Richard Lewontin is a committed Darwinist, which means his basic worldview is that of materialism: matter alone constitutes ultimate reality, and everything that exists is the product of strict physical laws and blind random chance.
Not much room for God in that kind of worldview. But look at how Lewontin arrives at his worldview (and thus drives God out of the picture):
"We take the side of science in spite of the patent absurdity of some of its constructs, in spite of its failure to fulfill many of its extravagant promises of health and life, in spite of the tolerance of the scientific community for unsubstantiated just-so stories, because we have a prior commitment, a commitment to materialism.

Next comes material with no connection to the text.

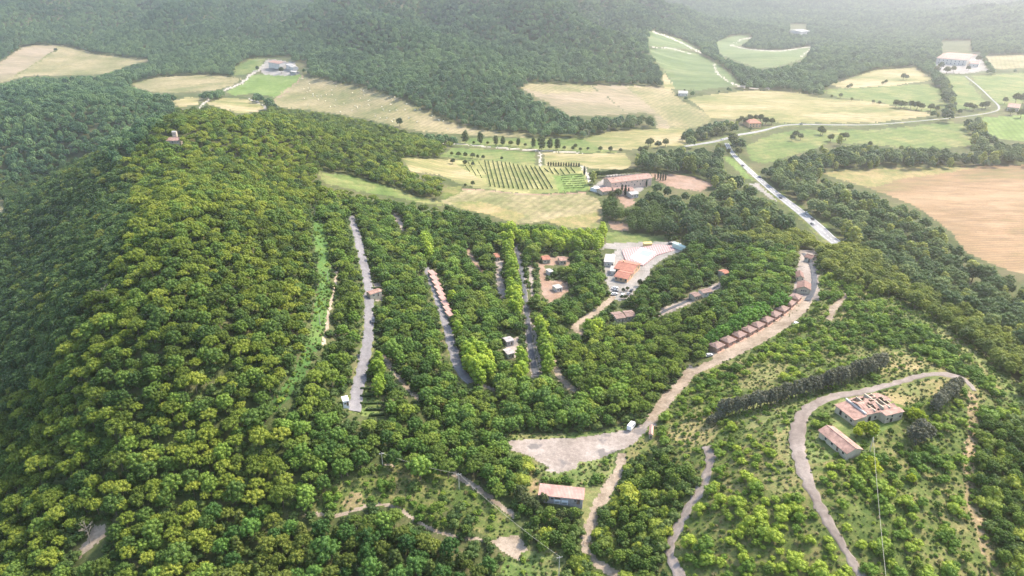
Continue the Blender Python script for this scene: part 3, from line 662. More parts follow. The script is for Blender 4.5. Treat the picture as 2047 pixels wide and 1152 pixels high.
# stands of trees: species, leaf colours, height range, width factor, spacing, density, wording
P_ = lambda *a: a
ZN = {
 1: dict(mix=[('pine',.66),('broad',.34)], h=(5.6,9.6), sp=4.9, den=.96, col={'pine':[(0.060,0.095,0.016),(0.162,0.217,0.029),(0.266,0.302,0.044)], 'broad':[(0.043,0.087,0.019),(0.099,0.165,0.032),(0.187,0.275,0.044)]}, txt='in the pine wood on the hillside'),
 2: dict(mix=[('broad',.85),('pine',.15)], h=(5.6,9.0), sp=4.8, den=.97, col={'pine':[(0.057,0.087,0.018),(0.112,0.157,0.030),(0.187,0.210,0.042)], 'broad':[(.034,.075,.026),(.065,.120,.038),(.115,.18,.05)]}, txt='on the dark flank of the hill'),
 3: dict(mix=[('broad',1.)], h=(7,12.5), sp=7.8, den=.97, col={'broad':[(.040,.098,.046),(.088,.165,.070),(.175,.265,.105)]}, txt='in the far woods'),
 4: dict(mix=[('pine',.35),('broad',.65)], h=(6,9.4), sp=5.0, den=.95, col={'pine':[(0.066,0.110,0.021),(0.147,0.210,0.034),(0.248,0.301,0.052)], 'broad':[(0.047,0.100,0.021),(0.102,0.184,0.034),(0.215,0.320,0.054)]}, txt='between the lanes of the camp'),
 5: dict(mix=[('poplar',1.)], h=(8.5,12), sp=4.2, den=1., col={'poplar':[(0.140,0.218,0.028),(0.244,0.349,0.042),(0.375,0.454,0.053)]}, txt='in a row beside a camp lane'),
 6: dict(mix=[('broad',.85),('poplar',.15)], h=(8,15), sp=8.6, den=.93, col={'broad':[(.044,.088,.036),(.095,.150,.055),(.20,.25,.095)], 'poplar':[(0.170,0.210,0.053),(0.263,0.297,0.075),(0.357,0.366,0.105)]}, txt='in the wood beside the highway'),
 7: dict(mix=[('shrub',.9),('broad',.1)], h=(.9,3.9), sp=3.2, den=.5, col={'shrub':[(0.084,0.147,0.021),(0.159,0.244,0.033),(0.318,0.383,0.047)], 'broad':[(0.057,0.105,0.021),(0.112,0.174,0.030),(0.187,0.244,0.045)]}, txt='on the scrubby slope near the ruin'),
 8: dict(mix=[('broad',.8),('pine',.2)], h=(6,9.5), sp=4.6, den=.97, col={'broad':[(0.075,0.113,0.028),(0.159,0.200,0.040),(0.263,0.288,0.053)], 'pine':[(0.075,0.113,0.028),(0.159,0.200,0.040),(0.263,0.288,0.053)]}, txt='on the long tree belt along the ridge'),
 10: dict(mix=[('broad',1.)], h=(8,11), sp=5.4, den=1., col={'broad':[(0.042,0.082,0.020),(0.078,0.131,0.031),(0.125,0.184,0.044)]}, txt='bright green and beside the wooden cabins'),
 12: dict(mix=[('pine',.4),('broad',.35),('conifer',.25)], h=(5.8,9.8), sp=5.0, den=.96, col={'pine':[(0.075,0.105,0.018),(0.122,0.157,0.028),(0.187,0.218,0.037)], 'broad':[(0.030,0.079,0.018),(0.066,0.140,0.030),(0.131,0.244,0.045)], 'conifer':[(0.057,0.087,0.021),(0.094,0.131,0.028),(0.151,0.174,0.037)]}, txt='in the mixed wood at the lower edge'),
 13: dict(mix=[('pine',.85),('broad',.15)], h=(6.5,9.5), sp=5.6, den=.97, col={'pine':[(0.068,0.110,0.021),(0.161,0.230,0.034),(0.259,0.312,0.048)], 'broad':[(0.066,0.121,0.021),(0.129,0.221,0.034),(0.237,0.342,0.052)]}, txt='in the pine stand beside the lanes'),
 14: dict(mix=[('broad',.75),('shrub',.25)], h=(3.2,6.2), sp=3.9, den=.92, col={'broad':[(0.045,0.090,0.018),(0.094,0.157,0.028),(0.187,0.252,0.040)], 'shrub':[(0.112,0.157,0.024),(0.187,0.244,0.033),(0.318,0.349,0.045)]}, txt='in the thicket beside the old road'),
 15: dict(mix=[('shrub',.78),('broad',.22)], h=(.9,4.6), sp=3.0, den=.66, col={'shrub':[(0.057,0.121,0.018),(0.131,0.218,0.030),(0.282,0.357,0.045)], 'broad':[(0.045,0.096,0.018),(0.104,0.166,0.028),(0.206,0.262,0.040)]}, txt='in the green scrub on the knoll'),
 16: dict(mix=[('shrub',1.)], h=(.8,2.2), sp=3.2, den=.5, col={'shrub':[(0.075,0.140,0.021),(0.140,0.226,0.033),(0.244,0.314,0.045)]}, txt='in open rough grass'),
}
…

"It is not that the methods and institutions of science somehow compel us to accept a material explanation of the phenomenal world, but, on the contrary, that we are forced by our a priori adherence to material causes to create an apparatus of investigation and a set of concepts that produce material explanations, no matter how counter-intuitive, no matter how mystifying to the uninitiated. Moreover, that materialism is an absolute, for we cannot allow a Divine Foot in the door."

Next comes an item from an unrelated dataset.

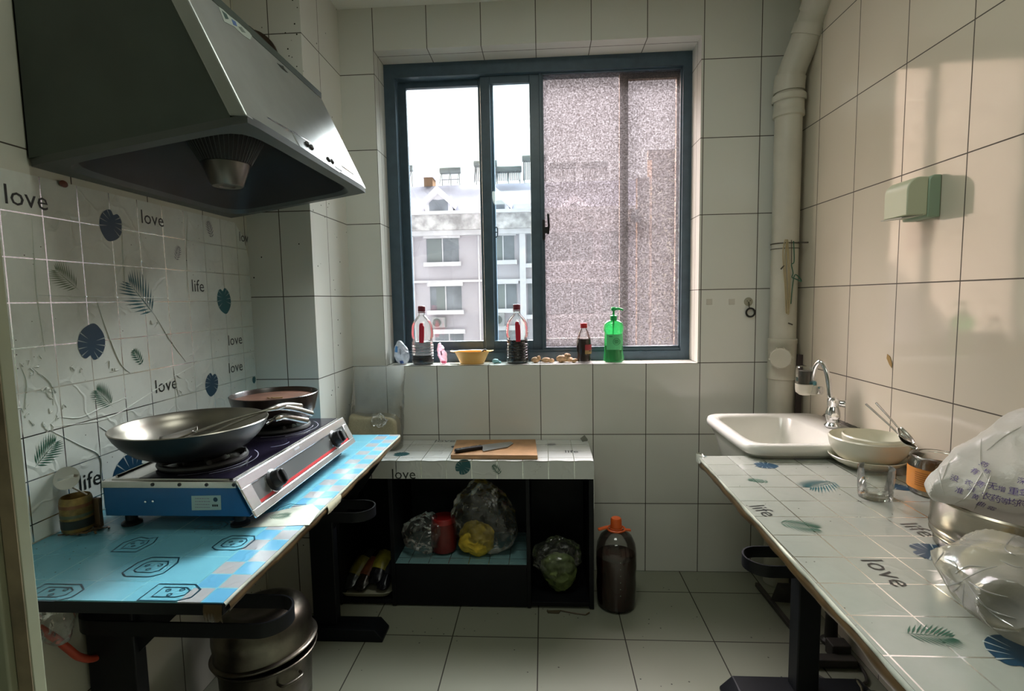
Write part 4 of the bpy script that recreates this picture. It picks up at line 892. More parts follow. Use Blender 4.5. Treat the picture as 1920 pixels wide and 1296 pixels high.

So basically, materialism is true because it must be true, even though it seems absurd and counter-intuitive. Because if it's not true, we might have to include God in the equation. And this guy works at Harvard.
I don't know; if this is the foundation that my worldview was built on, I'd probably look for a different worldview.
Yet God is mighty to save even Richard Lewontin. Only God's grace has made me to differ, and the same grace that redeemed me can melt even the stoniest atheists' heart.
Take a minute as you read this and pray for him.